-- start of Exercise input --
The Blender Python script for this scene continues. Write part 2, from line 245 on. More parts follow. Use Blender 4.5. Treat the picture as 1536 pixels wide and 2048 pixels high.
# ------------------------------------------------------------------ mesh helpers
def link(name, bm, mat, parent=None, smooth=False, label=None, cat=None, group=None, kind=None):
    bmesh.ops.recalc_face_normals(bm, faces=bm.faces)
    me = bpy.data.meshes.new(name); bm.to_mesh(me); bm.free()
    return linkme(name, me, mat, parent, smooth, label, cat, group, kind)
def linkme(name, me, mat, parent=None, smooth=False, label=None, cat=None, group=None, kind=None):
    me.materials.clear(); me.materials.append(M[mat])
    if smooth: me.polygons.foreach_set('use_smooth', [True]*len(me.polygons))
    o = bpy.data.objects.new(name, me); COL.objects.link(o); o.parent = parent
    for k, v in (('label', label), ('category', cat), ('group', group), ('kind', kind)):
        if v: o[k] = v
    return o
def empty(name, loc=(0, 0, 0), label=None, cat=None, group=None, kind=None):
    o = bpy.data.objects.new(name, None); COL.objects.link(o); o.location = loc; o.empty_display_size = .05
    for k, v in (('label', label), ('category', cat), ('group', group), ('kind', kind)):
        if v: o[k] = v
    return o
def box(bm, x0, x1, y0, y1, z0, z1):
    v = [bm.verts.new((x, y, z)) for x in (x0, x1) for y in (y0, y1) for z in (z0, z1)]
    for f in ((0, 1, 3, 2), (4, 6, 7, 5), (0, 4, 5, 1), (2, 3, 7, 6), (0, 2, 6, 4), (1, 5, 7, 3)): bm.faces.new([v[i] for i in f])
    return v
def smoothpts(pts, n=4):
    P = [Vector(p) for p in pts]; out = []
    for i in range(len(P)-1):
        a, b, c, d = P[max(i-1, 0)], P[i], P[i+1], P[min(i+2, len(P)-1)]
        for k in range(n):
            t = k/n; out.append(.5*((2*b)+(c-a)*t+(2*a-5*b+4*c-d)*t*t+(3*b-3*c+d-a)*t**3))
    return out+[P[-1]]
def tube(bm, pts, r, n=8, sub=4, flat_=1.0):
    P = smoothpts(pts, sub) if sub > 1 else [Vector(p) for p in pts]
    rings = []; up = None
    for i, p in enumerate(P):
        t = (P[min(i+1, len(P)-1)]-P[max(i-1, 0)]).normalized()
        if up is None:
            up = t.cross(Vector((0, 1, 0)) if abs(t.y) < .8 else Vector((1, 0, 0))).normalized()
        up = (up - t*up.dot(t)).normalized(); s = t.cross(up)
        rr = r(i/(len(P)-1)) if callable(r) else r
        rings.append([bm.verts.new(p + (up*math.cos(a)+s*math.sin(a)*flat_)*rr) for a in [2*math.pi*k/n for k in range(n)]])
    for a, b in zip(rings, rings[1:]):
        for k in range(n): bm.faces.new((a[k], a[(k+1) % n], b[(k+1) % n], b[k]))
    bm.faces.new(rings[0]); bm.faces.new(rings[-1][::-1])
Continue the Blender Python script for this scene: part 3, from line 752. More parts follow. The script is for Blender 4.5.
-- end of Exercise input --
Exercise instructions.
Each line of the material above needs to be quoted exactly, please.

Solved exercise.
The Blender Python script for this scene continues. Write part 2, from line 245 on. More parts follow. Use Blender 4.5. Treat the picture as 1536 pixels wide and 2048 pixels high.
# ------------------------------------------------------------------ mesh helpers
def link(name, bm, mat, parent=None, smooth=False, label=None, cat=None, group=None, kind=None):
    bmesh.ops.recalc_face_normals(bm, faces=bm.faces)
    me = bpy.data.meshes.new(name); bm.to_mesh(me); bm.free()
    return linkme(name, me, mat, parent, smooth, label, cat, group, kind)
def linkme(name, me, mat, parent=None, smooth=False, label=None, cat=None, group=None, kind=None):
    me.materials.clear(); me.materials.append(M[mat])
    if smooth: me.polygons.foreach_set('use_smooth', [True]*len(me.polygons))
    o = bpy.data.objects.new(name, me); COL.objects.link(o); o.parent = parent
    for k, v in (('label', label), ('category', cat), ('group', group), ('kind', kind)):
        if v: o[k] = v
    return o
def empty(name, loc=(0, 0, 0), label=None, cat=None, group=None, kind=None):
    o = bpy.data.objects.new(name, None); COL.objects.link(o); o.location = loc; o.empty_display_size = .05
    for k, v in (('label', label), ('category', cat), ('group', group), ('kind', kind)):
        if v: o[k] = v
    return o
def box(bm, x0, x1, y0, y1, z0, z1):
    v = [bm.verts.new((x, y, z)) for x in (x0, x1) for y in (y0, y1) for z in (z0, z1)]
    for f in ((0, 1, 3, 2), (4, 6, 7, 5), (0, 4, 5, 1), (2, 3, 7, 6), (0, 2, 6, 4), (1, 5, 7, 3)): bm.faces.new([v[i] for i in f])
    return v
def smoothpts(pts, n=4):
    P = [Vector(p) for p in pts]; out = []
    for i in range(len(P)-1):
        a, b, c, d = P[max(i-1, 0)], P[i], P[i+1], P[min(i+2, len(P)-1)]
        for k in range(n):
            t = k/n; out.append(.5*((2*b)+(c-a)*t+(2*a-5*b+4*c-d)*t*t+(3*b-3*c+d-a)*t**3))
    return out+[P[-1]]
def tube(bm, pts, r, n=8, sub=4, flat_=1.0):
    P = smoothpts(pts, sub) if sub > 1 else [Vector(p) for p in pts]
    rings = []; up = None
    for i, p in enumerate(P):
        t = (P[min(i+1, len(P)-1)]-P[max(i-1, 0)]).normalized()
        if up is None:
            up = t.cross(Vector((0, 1, 0)) if abs(t.y) < .8 else Vector((1, 0, 0))).normalized()
        up = (up - t*up.dot(t)).normalized(); s = t.cross(up)
        rr = r(i/(len(P)-1)) if callable(r) else r
        rings.append([bm.verts.new(p + (up*math.cos(a)+s*math.sin(a)*flat_)*rr) for a in [2*math.pi*k/n for k in range(n)]])
    for a, b in zip(rings, rings[1:]):
        for k in range(n): bm.faces.new((a[k], a[(k+1) % n], b[(k+1) % n], b[k]))
    bm.faces.new(rings[0]); bm.faces.new(rings[-1][::-1])
Continue the Blender Python script for this scene: part 3, from line 752. More parts follow. The script is for Blender 4.5.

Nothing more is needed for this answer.